I was fortunate enough to grow up in an era when news anchormen were so professional, you never even got a hint of what their political inclinations were. For any of you out there who remember the likes of Reggie Bosanquet, Leonard Parkin, Trevor McDonald, Jan Leeming, Michael Buerk or Anna Ford, can you honestly tell me you ever knew their politics based on their news delivery, intonation, facial expression or opinions made outside of their respective newsrooms? No! For they were consummate masters at their trade: that trade being impartial news reporting.

Compare those greats to the shower we have now – the Kay Burleys, Lewis Goodalls, Beth Rigbys, Fiona Bruces and Krishnan Guru Murthys of this world. They wouldn’t know impartial broadcasting if it came up and bit them on the buttocks! Over the past decade or so, we’ve seen news programmes slowly but surely turned into platforms for political activism. Goodall, the Policy Editor on the BBCs Newsnight, is a self-declared Labour activist from his days at Oxford University! And my, how their politics are reflected in the output of current affairs.

2020 marked a new departure for the Wokerati. In addition to political activism on the news, this year has seen it seep into our general entertainment too. For example, for 36 hours (from Thursday night to Saturday morning), Radio 2 played nothing but songs from black artists. Why? Because this weekend marked the 57th Anniversary of Martin Luther King’s ‘I have a dream’ speech. So, just to recap, the BBC’s Number 1 radio station decided to play only music from black artists to remember a historical figure whose central philosophy was to judge a person not by the ‘colour of their skin, but by the content of their character’. That’s not entertainment, that’s pushing a narrative – and a narrative entirely consistent with the Beeb’s own prevailing worldview. If you want to celebrate the very best in the contribution of black artists to popular music, have a Motown hour twice a week. I promise you I’d have my ear to the speaker each and every time it’s on. There are few genres of music I enjoy more!

I am utterly sick of of mainstream news and culture channels pushing minority causes.

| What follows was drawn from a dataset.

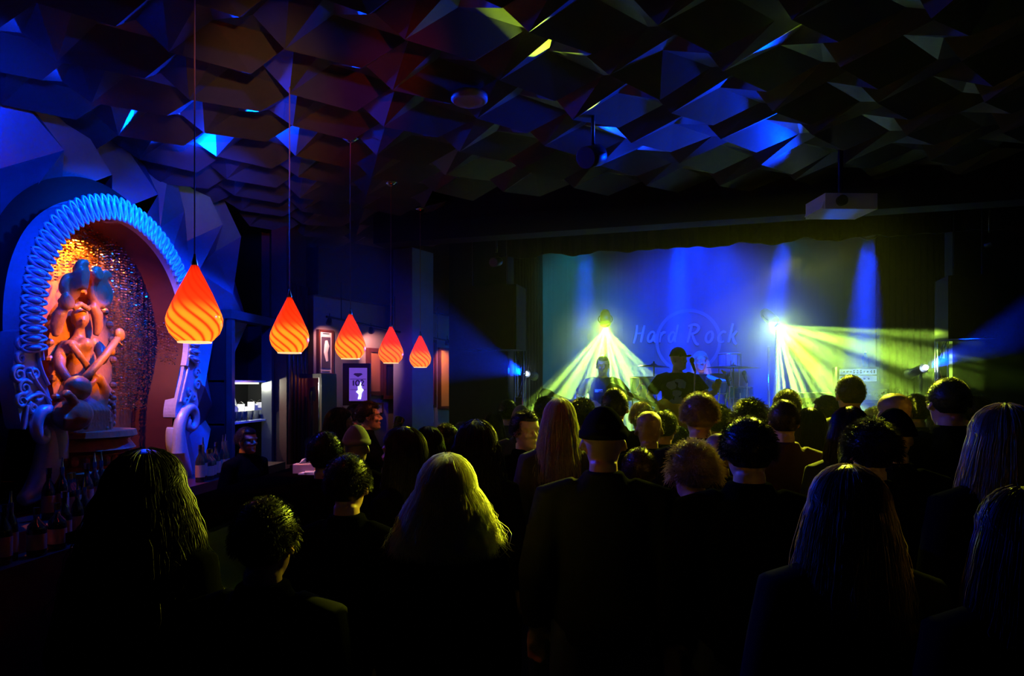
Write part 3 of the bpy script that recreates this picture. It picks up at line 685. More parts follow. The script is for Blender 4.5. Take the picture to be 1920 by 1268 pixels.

If it’s not Black Lives Matter (with a studious avoidance of their Marxist revolutionary credentials), it’s issues to do with LGBT. The problem is, once you start compartmentalising society into distinct groups, it creates a reaction. Thus, news channels consistently pushing Left-wing tropes were bound to create the perfect conditions for news outlets designed to do the opposite. It looks as if 2021 will herald a new beginning in the form of GB News. If this succeeds in proving itself to be an incarnation of Fox for the UK, so much the better. If the BBC and Sky are going to morph into vehicles for Woke wankfestery, I want something I can tune into that more reflects my own take on domestic and world events. Simple as.

A few days ago, the BBC Director-General Tony Hall stated last week that the BBC can promote our country’s “voice and values”: Sadly, I’m not sure whether the BBC leadership even know what these values are any more, and I can’t think of a group of people less suited to taking on such a pivotal role.